From laboratory to stage
Échos was recorded in Studio de Meudon on a Steinway Model D, with microphones close to the pianos and dry acoustics. "A kind of laboratory work," they call it themselves—clear, transparent, every color and echo mercilessly visible. That unforgiving clarity was unexpectedly prepared by their collaboration on the film The Chapel, where they learned how to repeat the same passage multiple times in succession with identical intensity—a process that surprisingly mirrors studio work. On stage, everything is different: the hall weighs in, the audience, the energy of the moment. The interpretation is strongly influenced by it—and that is not a drawback, but a gift.

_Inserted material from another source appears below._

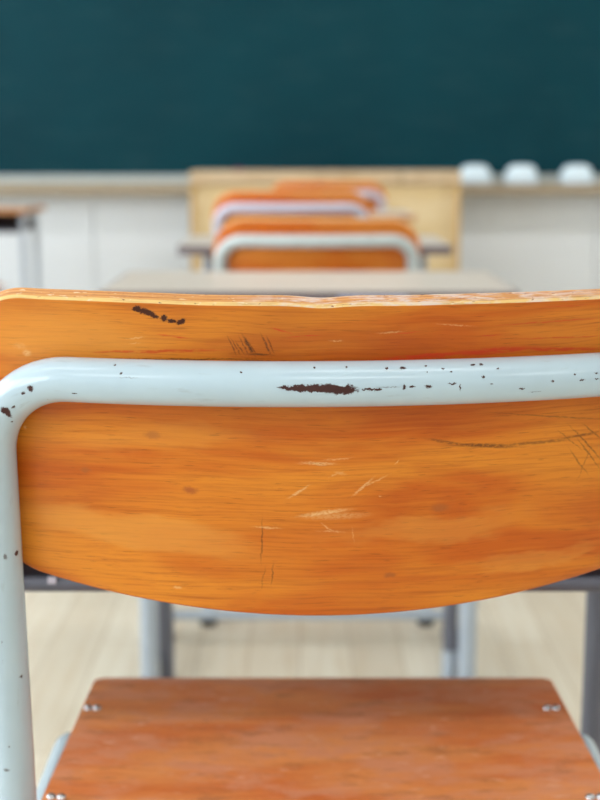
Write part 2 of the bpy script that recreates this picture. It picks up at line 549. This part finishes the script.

This live environment also gives them the chance to break down the supposed barrier of contemporary music. For instance, Fiona took the microphone during a solo concert in Sainte-Savine to guide the audience through specific motifs from the score—highlighting melodies like a guide explaining a painting without explaining it. There is a deep sense of artistic responsibility in this project. The duo refuses to wait until history has filtered these scores: "Waiting a hundred years for this music to be adopted into the standard repertoire seems unnecessary to us nowadays." A small but clear statement of purpose: contemporary music deserves an audience now, not a future archive.
Two words as echo
At the end of our conversation, I ask the sisters to describe each other musically in one word. They laugh and then decline the task. One word is not enough. Because there are two of them, they prefer to propose two words instead: joy and generosity.
These are also the words that best describe this album: music that gives something to the listener, that leaves room for personal memories, images, even scents. Échos does not seek the easy, immediate impact of virtuosic effect, but nestles itself slowly, compellingly, and with serene layering into memory. It is not an album that gives up its meaning immediately. It is one that echoes on, as an echo should.
Joy and generosity—rarely was an album summed up more accurately.